L’éditorial du rapport, signé par quatre ministres (Éric Lombard, ministre de l’Économie, des Finances et de la Souveraineté industrielle et numérique, Marc Ferracci, ministre chargé de l’Industrie et de l’Énergie, Clara Chappaz, ministre déléguée chargée de l’intelligence artificielle et du Numérique, et Philippe Baptiste, ministre chargé de l’Enseignement supérieur et de la Recherche), insiste sur l’importance de l’innovation de rupture comme « instrument de puissance majeur » dans un contexte de concurrence et de vives tensions internationales.

« La deeptech ne se résume pas aux enjeux économiques, elle soulève également des enjeux de souveraineté : préserver notre autonomie technologique, sécuriser nos infrastructures critiques, garantir que les innovations développées en France servent nos intérêts industriels et stratégiques » écrivent à huit mains, mais à l’unisson, les ministres.

Passer à l’échelle

L’objectif est donc clair : il faut passer à l’échelle. « Changer d’échelle, c’est être plus rapide et voir plus grand pour permettre à nos entreprises de s’affirmer comme des champions technologiques mondiaux », continuent les ministres.

« Si nous voulons que la France reste une puissance industrielle, nous devons donner à nos deeptech les moyens de grandir. »
Marc FerracciMinistre chargé de l’Industrie et de l’Énergie

Oui, mais comment ? Le rapport propose trois grands axes (qui regroupent 41 pistes).

Le premier axe est d’accélérer le passage « du laboratoire au marché ». D’abord avec une meilleure détection des technologies à fort potentiel. Ensuite en renforçant les liens entre acteurs académiques et économiques pour simplifier les transferts technologiques

Le deuxième concerne la sécurisation des capitaux. Le rapport constate en effet une défaillance de financement au-delà des premiers stades de développement. Il préconise donc de pérenniser et de cibler les outils de soutien public, de favoriser l’accès au financement en fonds propres, de développer le rôle des investisseurs privés (business angels, family offices, private equity) et d’explorer des mécanismes pour orienter l’épargne vers la deeptech.

Troisième axe : l’achat. Comme dans d’autres domaines IT, les commandes publiques et privées sont de puissants leviers d’action.

« L’ensemble des start-ups et des fonds d’investissement rencontrés ont insisté sur la valeur de la commande publique/privée, qui permet – en plus de générer de la trésorerie – de tester la technologie et d’itérer avec des clients cibles », note le rapport. « Elle permet […] de répondre à la condition sine qua non pour la pérennité d’une entreprise, à savoir l’adéquation de l’offre au besoin du marché ».

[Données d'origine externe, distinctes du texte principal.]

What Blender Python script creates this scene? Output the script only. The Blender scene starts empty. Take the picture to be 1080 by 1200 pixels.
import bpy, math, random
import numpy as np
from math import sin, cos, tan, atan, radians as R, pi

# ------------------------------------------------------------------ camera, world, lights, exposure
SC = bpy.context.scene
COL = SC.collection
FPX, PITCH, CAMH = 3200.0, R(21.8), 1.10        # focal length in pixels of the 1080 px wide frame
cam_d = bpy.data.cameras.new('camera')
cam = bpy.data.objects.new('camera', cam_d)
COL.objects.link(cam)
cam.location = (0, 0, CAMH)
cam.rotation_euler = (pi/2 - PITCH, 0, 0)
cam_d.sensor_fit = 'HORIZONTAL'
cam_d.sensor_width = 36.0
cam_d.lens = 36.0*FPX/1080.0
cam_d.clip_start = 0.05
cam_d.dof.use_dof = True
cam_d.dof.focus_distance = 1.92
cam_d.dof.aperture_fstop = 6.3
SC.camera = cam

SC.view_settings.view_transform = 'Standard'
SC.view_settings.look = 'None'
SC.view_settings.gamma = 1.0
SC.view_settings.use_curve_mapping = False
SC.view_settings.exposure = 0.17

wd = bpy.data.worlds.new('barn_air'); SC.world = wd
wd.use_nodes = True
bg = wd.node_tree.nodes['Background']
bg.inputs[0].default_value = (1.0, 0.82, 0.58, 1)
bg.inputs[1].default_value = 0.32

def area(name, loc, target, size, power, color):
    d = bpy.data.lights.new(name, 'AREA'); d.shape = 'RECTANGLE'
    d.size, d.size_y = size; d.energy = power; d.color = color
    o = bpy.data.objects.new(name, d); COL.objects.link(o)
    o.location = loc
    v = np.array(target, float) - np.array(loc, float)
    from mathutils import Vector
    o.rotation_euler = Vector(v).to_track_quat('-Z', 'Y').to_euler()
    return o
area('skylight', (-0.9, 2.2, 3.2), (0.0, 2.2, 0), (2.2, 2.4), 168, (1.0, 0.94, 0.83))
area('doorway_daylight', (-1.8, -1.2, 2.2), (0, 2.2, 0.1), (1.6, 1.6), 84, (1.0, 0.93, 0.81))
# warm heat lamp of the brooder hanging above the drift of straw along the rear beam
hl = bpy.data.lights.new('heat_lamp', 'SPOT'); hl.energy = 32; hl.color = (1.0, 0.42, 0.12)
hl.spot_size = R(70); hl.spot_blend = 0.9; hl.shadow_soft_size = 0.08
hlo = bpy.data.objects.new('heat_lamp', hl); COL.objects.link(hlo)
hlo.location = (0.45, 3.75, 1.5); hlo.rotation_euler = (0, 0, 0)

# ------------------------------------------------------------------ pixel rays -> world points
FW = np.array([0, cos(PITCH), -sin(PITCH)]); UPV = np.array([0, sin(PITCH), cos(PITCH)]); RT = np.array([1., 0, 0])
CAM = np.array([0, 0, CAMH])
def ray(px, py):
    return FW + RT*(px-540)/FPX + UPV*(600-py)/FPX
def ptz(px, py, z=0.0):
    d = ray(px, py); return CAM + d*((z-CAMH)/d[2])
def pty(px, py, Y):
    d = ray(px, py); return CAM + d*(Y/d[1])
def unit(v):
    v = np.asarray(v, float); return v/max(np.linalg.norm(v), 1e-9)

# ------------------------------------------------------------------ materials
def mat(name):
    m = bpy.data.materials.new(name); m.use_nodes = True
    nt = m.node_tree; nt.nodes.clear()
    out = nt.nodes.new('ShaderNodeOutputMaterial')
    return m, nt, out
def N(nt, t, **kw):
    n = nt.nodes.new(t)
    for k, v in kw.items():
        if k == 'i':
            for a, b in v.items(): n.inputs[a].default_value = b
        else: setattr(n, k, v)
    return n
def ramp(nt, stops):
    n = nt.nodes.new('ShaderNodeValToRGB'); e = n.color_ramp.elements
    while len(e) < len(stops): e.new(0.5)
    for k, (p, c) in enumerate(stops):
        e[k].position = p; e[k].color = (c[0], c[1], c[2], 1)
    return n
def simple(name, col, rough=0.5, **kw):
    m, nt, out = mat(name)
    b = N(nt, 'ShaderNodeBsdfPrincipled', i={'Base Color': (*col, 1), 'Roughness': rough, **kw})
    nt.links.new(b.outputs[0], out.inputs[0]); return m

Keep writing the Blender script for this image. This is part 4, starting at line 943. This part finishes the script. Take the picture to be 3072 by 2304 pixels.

La commande publique est également vue par les entrepreneurs (à 81 %) comme un signal très positif pour le marché. Travailler avec l’État est une référence client de première qualité.

L’importance de l’Europe

L’échelon européen devrait également avoir un rôle à jouer pour assurer l’avenir des deeptech.

La DGE suggère par exemple de renforcer le rôle de l’European Innovation Council (EIC) et de s’inspirer du modèle de la DARPA américaine pour soutenir les projets les plus stratégiques.

« Il est souhaitable que le prochain programme-cadre de recherche et d’innovation (PCRI), à partir de 2027, prévoie une part significative dédiée aux actions de l’EIC, afin de renforcer ses ambitions en permettant des investissements de plus grande envergure, avec un fléchage accru vers les technologies deeptech les plus stratégiques pour la souveraineté européenne et à plus fort potentiel de marché », invite le rapport.

Le ministre chargé de l’Industrie promet « une stratégie ambitieuse »

« Ce rapport dresse un constat clair : si nous voulons que la France reste une puissance industrielle, nous devons donner à nos deeptech les moyens de grandir et d’industrialiser leurs innovations de rupture », prévient Marc Ferracci.

« Dans les prochains mois, nous travaillerons avec l’ensemble des acteurs pour structurer une stratégie ambitieuse, qui permettra à ces technologies de rupture de se déployer en France et en Europe », promet le ministre chargé de l’Industrie et de l’Énergie.